▶ [Task description] Nothing should be output except the lines from the one containing "Write the bpy" through the one containing "return tag(o, label, cat, group)", both ends included, each repeated exactly.
*** Material supplied
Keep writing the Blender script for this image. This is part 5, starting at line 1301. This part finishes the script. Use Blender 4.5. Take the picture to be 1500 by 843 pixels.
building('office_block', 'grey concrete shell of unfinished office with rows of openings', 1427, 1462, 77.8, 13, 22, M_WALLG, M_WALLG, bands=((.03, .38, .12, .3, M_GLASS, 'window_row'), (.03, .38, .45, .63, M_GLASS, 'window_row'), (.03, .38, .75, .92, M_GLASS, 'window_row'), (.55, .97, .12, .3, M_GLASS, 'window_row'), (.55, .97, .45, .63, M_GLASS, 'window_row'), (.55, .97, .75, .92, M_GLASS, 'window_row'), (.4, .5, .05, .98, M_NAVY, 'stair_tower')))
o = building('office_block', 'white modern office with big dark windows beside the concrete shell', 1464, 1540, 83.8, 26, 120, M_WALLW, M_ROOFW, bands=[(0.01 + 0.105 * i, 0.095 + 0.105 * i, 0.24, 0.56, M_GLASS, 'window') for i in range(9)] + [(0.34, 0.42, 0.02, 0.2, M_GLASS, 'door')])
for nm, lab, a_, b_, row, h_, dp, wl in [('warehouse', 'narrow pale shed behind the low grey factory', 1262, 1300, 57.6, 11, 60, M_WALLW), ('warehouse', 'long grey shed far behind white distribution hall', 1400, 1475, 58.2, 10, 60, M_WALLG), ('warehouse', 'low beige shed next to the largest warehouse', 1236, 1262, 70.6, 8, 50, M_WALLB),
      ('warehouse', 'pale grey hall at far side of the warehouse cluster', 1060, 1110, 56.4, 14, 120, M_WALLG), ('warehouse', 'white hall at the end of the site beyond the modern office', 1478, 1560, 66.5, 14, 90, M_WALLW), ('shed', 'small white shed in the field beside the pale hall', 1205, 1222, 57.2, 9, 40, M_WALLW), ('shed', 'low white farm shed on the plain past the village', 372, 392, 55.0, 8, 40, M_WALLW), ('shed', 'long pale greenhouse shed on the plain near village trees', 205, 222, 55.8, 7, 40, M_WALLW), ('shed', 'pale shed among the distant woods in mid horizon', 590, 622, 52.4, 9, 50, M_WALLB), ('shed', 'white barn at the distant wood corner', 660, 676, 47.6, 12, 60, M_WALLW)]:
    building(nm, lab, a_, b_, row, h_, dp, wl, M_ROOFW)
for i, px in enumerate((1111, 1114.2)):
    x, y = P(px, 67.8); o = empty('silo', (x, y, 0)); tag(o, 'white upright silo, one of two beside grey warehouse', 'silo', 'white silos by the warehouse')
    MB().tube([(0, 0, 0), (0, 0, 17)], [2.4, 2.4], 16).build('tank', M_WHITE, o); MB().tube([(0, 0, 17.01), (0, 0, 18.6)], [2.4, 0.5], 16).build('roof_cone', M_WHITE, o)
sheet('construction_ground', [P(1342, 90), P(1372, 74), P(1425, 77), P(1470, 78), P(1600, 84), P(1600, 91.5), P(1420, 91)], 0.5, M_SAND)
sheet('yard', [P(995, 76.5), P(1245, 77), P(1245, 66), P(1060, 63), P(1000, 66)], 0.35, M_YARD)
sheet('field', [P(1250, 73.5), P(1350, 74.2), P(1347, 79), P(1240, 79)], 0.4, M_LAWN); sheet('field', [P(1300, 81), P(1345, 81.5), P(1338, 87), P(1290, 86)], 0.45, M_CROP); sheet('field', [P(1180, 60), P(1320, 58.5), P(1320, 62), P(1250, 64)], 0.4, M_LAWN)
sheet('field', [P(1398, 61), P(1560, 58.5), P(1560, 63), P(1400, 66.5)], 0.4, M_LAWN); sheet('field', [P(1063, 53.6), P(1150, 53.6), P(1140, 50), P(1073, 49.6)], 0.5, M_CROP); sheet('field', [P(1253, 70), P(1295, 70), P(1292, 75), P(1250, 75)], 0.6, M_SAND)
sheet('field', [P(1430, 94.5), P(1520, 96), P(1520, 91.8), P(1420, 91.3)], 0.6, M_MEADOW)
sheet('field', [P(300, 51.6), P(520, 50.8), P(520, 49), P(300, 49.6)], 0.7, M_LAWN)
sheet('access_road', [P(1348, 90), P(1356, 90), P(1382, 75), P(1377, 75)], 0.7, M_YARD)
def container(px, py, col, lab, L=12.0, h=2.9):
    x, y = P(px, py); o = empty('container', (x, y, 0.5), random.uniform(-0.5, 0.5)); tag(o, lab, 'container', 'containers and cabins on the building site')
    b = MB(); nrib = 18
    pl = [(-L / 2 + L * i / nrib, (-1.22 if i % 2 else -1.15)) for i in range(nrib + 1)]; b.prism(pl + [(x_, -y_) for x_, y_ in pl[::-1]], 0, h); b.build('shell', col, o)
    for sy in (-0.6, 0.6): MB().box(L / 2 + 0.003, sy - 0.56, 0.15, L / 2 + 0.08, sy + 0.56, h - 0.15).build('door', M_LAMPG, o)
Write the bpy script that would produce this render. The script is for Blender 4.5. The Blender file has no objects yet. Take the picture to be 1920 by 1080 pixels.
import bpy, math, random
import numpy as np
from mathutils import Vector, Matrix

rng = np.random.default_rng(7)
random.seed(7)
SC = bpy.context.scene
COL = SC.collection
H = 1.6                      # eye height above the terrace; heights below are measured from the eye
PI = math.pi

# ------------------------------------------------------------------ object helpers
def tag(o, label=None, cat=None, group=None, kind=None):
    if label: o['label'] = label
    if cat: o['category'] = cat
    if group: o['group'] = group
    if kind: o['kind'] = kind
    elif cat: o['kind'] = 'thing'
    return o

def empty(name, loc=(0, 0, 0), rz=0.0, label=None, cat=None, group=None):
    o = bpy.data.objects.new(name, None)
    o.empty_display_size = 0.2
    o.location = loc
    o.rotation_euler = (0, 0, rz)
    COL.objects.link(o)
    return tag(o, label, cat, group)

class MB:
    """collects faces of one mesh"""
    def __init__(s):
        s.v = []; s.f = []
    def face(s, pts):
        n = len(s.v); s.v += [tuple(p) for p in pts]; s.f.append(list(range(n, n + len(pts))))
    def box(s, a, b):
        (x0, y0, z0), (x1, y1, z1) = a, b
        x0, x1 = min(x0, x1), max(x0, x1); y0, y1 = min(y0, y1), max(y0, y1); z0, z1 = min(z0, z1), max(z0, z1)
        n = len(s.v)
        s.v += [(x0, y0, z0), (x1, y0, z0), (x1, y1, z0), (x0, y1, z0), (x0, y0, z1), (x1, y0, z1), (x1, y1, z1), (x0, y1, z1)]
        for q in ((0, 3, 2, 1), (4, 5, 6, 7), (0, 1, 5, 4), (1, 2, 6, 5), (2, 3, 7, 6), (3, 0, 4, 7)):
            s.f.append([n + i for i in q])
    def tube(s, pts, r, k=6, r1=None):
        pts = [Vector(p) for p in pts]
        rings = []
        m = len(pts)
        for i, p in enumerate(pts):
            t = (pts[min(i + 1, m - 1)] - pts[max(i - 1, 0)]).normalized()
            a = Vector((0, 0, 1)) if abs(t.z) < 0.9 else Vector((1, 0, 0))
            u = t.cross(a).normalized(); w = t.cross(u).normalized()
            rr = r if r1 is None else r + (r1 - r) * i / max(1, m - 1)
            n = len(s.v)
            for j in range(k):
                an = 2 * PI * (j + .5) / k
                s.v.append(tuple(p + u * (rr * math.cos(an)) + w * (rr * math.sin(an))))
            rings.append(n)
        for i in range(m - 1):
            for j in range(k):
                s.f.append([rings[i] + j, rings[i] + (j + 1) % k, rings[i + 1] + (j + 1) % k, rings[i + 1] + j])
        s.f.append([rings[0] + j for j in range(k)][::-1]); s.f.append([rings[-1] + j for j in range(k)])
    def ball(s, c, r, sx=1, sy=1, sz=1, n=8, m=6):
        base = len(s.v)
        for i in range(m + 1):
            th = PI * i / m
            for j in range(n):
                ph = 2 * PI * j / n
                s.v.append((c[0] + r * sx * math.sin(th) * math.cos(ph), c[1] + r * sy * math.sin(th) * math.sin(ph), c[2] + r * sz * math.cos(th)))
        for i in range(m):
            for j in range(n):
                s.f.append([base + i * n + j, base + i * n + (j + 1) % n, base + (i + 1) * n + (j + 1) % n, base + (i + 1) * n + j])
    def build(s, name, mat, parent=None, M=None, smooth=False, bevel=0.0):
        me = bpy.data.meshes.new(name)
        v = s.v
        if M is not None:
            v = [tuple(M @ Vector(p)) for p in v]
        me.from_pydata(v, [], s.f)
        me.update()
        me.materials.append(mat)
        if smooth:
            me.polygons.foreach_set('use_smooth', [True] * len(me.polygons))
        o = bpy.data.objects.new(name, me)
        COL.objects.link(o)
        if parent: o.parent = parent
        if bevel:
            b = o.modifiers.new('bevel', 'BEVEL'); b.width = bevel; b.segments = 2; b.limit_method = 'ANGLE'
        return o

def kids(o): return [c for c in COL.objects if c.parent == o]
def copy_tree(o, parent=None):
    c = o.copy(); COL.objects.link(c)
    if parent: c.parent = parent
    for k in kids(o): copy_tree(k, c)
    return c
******
▶ [Written reply]
Write the bpy script that would produce this render. The script is for Blender 4.5. The Blender file has no objects yet. Take the picture to be 1920 by 1080 pixels.
import bpy, math, random
import numpy as np
from mathutils import Vector, Matrix

rng = np.random.default_rng(7)
random.seed(7)
SC = bpy.context.scene
COL = SC.collection
H = 1.6                      # eye height above the terrace; heights below are measured from the eye
PI = math.pi

# ------------------------------------------------------------------ object helpers
def tag(o, label=None, cat=None, group=None, kind=None):
    if label: o['label'] = label
    if cat: o['category'] = cat
    if group: o['group'] = group
    if kind: o['kind'] = kind
    elif cat: o['kind'] = 'thing'
    return o

def empty(name, loc=(0, 0, 0), rz=0.0, label=None, cat=None, group=None):
    o = bpy.data.objects.new(name, None)
    o.empty_display_size = 0.2
    o.location = loc
    o.rotation_euler = (0, 0, rz)
    COL.objects.link(o)
    return tag(o, label, cat, group)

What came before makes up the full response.